Reverberation, a ubiquitous feature of real-world acoustic environments, exhibits statistical regularities that human listeners leverage to self-orient, facilitate auditory perception, and understand their environment. Despite the extensive research on sound source representation in the auditory system, it remains unclear how the brain represents real-world reverberant environments. Here, we characterized the neural response to reverberation of varying realism by applying multivariate pattern analysis to electroencephalographic (EEG) brain signals. Human listeners (12 male and 8 female) heard speech samples convolved with real-world and synthetic reverberant impulse responses and judged whether the speech samples were in a “real” or “fake” environment, focusing on the reverberant background rather than the properties of speech itself. Participants distinguished real from synthetic reverberation with ∼75% accuracy; EEG decoding reveals a multistage decoding time course, with dissociable components early in the stimulus presentation and later in the peri-offset stage. The early component predominantly occurred in temporal electrode clusters, while the later component was prominent in centro-parietal clusters. These findings suggest distinct neural stages in perceiving natural acoustic environments, likely reflecting sensory encoding and higher-level perceptual decision-making processes. Overall, our findings provide evidence that reverberation, rather than being largely suppressed as a noise-like signal, carries relevant environmental information and gains representation along the auditory system. This understanding also offers various applications; it provides insights for including reverberation as a cue to aid navigation for blind and visually impaired people. It also helps to enhance realism perception in immersive virtual reality settings, gaming, music, and film production.

SIGNIFICANCE

In real-world environments, multiple acoustic signals coexist, typically reflecting off innumerable surrounding surfaces as reverberation. While reverberation is a rich environmental cue and a ubiquitous feature in acoustic spaces, we do not fully understand how our brains process a signal usually treated as a distortion to be ignored.
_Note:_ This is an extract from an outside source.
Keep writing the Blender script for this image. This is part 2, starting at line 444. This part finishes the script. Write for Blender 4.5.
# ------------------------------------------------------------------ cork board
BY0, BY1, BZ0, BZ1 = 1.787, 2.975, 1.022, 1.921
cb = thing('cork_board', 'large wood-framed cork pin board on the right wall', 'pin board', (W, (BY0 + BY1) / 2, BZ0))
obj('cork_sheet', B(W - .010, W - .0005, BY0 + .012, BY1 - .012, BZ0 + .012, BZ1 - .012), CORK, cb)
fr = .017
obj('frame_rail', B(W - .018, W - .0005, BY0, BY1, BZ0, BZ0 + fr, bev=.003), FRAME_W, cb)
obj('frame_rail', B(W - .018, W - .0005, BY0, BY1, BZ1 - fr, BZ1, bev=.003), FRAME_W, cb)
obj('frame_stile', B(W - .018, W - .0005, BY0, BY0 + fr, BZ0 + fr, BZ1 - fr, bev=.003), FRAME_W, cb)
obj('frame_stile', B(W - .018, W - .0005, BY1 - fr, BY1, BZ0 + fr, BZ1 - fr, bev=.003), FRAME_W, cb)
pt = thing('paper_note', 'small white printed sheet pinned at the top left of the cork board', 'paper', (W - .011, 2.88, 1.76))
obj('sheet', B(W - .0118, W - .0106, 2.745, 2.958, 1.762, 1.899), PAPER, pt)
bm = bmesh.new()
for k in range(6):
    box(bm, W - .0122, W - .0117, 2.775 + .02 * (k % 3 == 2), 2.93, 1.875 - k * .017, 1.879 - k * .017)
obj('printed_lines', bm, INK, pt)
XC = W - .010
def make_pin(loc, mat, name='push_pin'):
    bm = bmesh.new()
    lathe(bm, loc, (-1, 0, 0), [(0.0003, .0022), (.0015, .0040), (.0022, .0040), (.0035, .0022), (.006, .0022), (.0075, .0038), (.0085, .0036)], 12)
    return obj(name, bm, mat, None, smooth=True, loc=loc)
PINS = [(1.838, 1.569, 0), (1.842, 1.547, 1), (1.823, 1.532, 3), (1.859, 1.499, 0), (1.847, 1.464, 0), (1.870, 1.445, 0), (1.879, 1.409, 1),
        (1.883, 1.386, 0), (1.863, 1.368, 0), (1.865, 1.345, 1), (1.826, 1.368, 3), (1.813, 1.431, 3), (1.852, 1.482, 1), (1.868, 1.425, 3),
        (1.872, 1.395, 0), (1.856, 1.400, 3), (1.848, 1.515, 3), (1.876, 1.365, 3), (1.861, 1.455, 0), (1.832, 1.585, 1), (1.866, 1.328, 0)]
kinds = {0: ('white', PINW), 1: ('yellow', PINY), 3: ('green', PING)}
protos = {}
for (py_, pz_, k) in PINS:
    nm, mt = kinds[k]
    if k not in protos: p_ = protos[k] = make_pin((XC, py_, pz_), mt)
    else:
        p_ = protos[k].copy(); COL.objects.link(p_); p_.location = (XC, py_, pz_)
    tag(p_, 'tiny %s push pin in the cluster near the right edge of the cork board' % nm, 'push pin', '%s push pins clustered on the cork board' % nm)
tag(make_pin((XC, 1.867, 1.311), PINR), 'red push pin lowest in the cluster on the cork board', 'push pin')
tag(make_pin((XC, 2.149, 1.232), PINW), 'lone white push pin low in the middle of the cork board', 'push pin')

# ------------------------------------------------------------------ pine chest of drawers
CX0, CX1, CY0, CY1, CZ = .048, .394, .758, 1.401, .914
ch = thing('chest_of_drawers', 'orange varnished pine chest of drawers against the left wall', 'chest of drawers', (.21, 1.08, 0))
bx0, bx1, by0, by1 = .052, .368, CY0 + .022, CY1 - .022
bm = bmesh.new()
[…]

When asking human participants to make perceptual judgments about reverberant sounds during EEG recordings, we identified distinct, sequential stages of neural processing. The perception of acoustic realism first involves encoding low-level reverberation acoustic features and their subsequent integration into a coherent environment representation. This knowledge provides insights for enhancing realism in immersive virtual reality, music, and film production, and using reverberation to guide navigation for blind and visually impaired people.